§ Directive:
Quote only the lines from the top of the listing below down to and including the line with "COL = SC.collection".
— Start of Information shown —
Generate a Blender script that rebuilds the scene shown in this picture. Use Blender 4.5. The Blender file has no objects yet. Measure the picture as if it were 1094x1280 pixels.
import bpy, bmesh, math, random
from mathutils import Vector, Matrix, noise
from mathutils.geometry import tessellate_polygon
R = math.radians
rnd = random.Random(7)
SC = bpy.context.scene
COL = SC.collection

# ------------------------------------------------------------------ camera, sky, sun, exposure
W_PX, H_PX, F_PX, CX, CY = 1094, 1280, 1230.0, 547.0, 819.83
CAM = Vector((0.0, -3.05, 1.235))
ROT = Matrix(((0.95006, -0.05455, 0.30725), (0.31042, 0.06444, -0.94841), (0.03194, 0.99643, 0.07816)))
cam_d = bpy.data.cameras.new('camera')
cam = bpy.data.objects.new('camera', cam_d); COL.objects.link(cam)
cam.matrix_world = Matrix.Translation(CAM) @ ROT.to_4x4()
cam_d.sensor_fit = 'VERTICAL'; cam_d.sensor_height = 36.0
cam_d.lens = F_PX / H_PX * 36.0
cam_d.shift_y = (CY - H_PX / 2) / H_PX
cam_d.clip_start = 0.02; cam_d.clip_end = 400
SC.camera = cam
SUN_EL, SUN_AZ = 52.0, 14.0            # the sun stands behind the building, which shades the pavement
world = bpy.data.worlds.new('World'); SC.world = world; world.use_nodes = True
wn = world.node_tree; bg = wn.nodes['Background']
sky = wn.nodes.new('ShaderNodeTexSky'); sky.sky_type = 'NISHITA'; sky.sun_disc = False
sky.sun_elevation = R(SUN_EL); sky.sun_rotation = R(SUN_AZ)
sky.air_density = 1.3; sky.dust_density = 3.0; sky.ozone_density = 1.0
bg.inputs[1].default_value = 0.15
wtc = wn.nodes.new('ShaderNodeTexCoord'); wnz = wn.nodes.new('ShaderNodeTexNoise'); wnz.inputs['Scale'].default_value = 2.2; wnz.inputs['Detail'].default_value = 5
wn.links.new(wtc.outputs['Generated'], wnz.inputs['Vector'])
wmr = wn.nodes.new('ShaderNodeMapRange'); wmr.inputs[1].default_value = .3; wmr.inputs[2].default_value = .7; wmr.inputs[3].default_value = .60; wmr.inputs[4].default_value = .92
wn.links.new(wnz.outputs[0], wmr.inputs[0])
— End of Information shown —
§ Answer to this exercise:
Generate a Blender script that rebuilds the scene shown in this picture. Use Blender 4.5. The Blender file has no objects yet. Measure the picture as if it were 1094x1280 pixels.
import bpy, bmesh, math, random
from mathutils import Vector, Matrix, noise
from mathutils.geometry import tessellate_polygon
R = math.radians
rnd = random.Random(7)
SC = bpy.context.scene
COL = SC.collection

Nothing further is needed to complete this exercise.